Madden, a great-grandfather who comes from a family of mariners, is a longtime boat owner and is still a member of the Dorchester Yacht Club in Boston. His last real boat, he boasts, was a 32-footer.

"I can't afford a big one anymore, so I got these as a hobby," he said of the toy boats, which cost $300 each.

After Zappala's petition drive, the association attorney sent Madden a letter demanding he comply with the rules. But nothing further was done.

So residents complained to Margate Code Compliance about the noise. Officer Dan Topp responded but said he didn't find a problem.

Madden made an appointment for Topp to check the sound level of the boats. If the noise exceeded the legal limit, he promised to quit using the boats.

At noon Friday, Madden prepared his boats. Topp and Code Officer Jackie King set up a decibel meter 50 feet from the edge of the lake.

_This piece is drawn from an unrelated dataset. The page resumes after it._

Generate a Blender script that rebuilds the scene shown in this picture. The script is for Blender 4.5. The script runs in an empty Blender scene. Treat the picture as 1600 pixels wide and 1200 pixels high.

Sitting on a chair on the grass along the lake's edge, Madden revved the engine on one boat for a split-second. Topp got a tentative reading of 77.7 decibels. The daytime maximum for the area is 60 decibels.

But because the sound was so brief, the reading was inconclusive, Topp said.

The boat then conked out and Madden couldn't restart it.

The code officers packed up and left. Madden said he will take the boat to a hobby shop for repair. If the cost of repairs is more than he can afford, he will toss the one noisy boat and stick to the quieter, battery-powered boat, if the association determines that battery power is legal on the lake.

Even if the repair cost is reasonable, however, he'll have to think twice. He promised to scrap the motorboat if the decibel level is too high.

That won't be easy because he loves the toys.

"When they're working, I'm on top of the world, I'm an 84-year-old kid," he said.